Supplied material:
[START]

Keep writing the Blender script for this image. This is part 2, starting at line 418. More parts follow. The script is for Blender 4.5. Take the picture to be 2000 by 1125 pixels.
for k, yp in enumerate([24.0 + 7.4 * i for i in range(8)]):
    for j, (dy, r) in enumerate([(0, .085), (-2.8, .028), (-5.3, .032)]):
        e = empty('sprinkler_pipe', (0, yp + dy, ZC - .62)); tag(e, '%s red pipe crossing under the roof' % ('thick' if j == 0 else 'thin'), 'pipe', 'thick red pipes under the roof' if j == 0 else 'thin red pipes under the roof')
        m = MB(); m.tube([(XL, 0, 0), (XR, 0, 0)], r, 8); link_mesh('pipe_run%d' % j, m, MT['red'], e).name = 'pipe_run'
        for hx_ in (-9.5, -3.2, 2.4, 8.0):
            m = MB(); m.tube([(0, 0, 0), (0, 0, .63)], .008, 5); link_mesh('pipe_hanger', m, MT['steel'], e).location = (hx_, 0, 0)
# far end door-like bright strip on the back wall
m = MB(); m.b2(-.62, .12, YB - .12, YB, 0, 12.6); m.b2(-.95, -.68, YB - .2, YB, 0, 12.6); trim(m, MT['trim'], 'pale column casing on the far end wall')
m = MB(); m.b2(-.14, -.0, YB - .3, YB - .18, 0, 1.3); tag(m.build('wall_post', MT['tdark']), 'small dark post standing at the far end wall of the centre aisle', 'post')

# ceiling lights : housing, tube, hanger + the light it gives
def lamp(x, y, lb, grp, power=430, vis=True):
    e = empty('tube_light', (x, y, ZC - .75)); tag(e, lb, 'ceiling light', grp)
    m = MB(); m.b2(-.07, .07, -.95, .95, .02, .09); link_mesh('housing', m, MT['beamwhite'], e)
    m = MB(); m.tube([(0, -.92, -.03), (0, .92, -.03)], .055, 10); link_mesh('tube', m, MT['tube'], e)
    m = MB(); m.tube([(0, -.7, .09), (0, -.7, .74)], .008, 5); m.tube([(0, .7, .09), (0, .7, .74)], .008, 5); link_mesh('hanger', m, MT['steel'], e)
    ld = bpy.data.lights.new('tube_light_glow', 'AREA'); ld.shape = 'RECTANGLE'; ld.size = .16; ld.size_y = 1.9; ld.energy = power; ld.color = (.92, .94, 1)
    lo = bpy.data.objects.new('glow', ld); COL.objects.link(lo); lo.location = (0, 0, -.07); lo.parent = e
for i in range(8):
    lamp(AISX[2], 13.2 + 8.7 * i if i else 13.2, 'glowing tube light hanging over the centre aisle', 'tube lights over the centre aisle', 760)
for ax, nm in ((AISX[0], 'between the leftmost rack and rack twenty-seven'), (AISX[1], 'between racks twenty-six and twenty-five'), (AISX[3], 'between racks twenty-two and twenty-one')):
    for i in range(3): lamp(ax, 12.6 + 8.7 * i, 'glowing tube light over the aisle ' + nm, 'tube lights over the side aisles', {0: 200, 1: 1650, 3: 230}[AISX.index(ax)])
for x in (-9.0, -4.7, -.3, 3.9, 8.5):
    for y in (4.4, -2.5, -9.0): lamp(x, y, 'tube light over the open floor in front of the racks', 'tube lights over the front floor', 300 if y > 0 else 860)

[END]

To be done: Write the entire listing out again, word for word.

Answer in full:
Keep writing the Blender script for this image. This is part 2, starting at line 418. More parts follow. The script is for Blender 4.5. Take the picture to be 2000 by 1125 pixels.
for k, yp in enumerate([24.0 + 7.4 * i for i in range(8)]):
    for j, (dy, r) in enumerate([(0, .085), (-2.8, .028), (-5.3, .032)]):
        e = empty('sprinkler_pipe', (0, yp + dy, ZC - .62)); tag(e, '%s red pipe crossing under the roof' % ('thick' if j == 0 else 'thin'), 'pipe', 'thick red pipes under the roof' if j == 0 else 'thin red pipes under the roof')
        m = MB(); m.tube([(XL, 0, 0), (XR, 0, 0)], r, 8); link_mesh('pipe_run%d' % j, m, MT['red'], e).name = 'pipe_run'
        for hx_ in (-9.5, -3.2, 2.4, 8.0):
            m = MB(); m.tube([(0, 0, 0), (0, 0, .63)], .008, 5); link_mesh('pipe_hanger', m, MT['steel'], e).location = (hx_, 0, 0)
# far end door-like bright strip on the back wall
m = MB(); m.b2(-.62, .12, YB - .12, YB, 0, 12.6); m.b2(-.95, -.68, YB - .2, YB, 0, 12.6); trim(m, MT['trim'], 'pale column casing on the far end wall')
m = MB(); m.b2(-.14, -.0, YB - .3, YB - .18, 0, 1.3); tag(m.build('wall_post', MT['tdark']), 'small dark post standing at the far end wall of the centre aisle', 'post')

# ceiling lights : housing, tube, hanger + the light it gives
def lamp(x, y, lb, grp, power=430, vis=True):
    e = empty('tube_light', (x, y, ZC - .75)); tag(e, lb, 'ceiling light', grp)
    m = MB(); m.b2(-.07, .07, -.95, .95, .02, .09); link_mesh('housing', m, MT['beamwhite'], e)
    m = MB(); m.tube([(0, -.92, -.03), (0, .92, -.03)], .055, 10); link_mesh('tube', m, MT['tube'], e)
    m = MB(); m.tube([(0, -.7, .09), (0, -.7, .74)], .008, 5); m.tube([(0, .7, .09), (0, .7, .74)], .008, 5); link_mesh('hanger', m, MT['steel'], e)
    ld = bpy.data.lights.new('tube_light_glow', 'AREA'); ld.shape = 'RECTANGLE'; ld.size = .16; ld.size_y = 1.9; ld.energy = power; ld.color = (.92, .94, 1)
    lo = bpy.data.objects.new('glow', ld); COL.objects.link(lo); lo.location = (0, 0, -.07); lo.parent = e
for i in range(8):
    lamp(AISX[2], 13.2 + 8.7 * i if i else 13.2, 'glowing tube light hanging over the centre aisle', 'tube lights over the centre aisle', 760)
for ax, nm in ((AISX[0], 'between the leftmost rack and rack twenty-seven'), (AISX[1], 'between racks twenty-six and twenty-five'), (AISX[3], 'between racks twenty-two and twenty-one')):
    for i in range(3): lamp(ax, 12.6 + 8.7 * i, 'glowing tube light over the aisle ' + nm, 'tube lights over the side aisles', {0: 200, 1: 1650, 3: 230}[AISX.index(ax)])
for x in (-9.0, -4.7, -.3, 3.9, 8.5):
    for y in (4.4, -2.5, -9.0): lamp(x, y, 'tube light over the open floor in front of the racks', 'tube lights over the front floor', 300 if y > 0 else 860)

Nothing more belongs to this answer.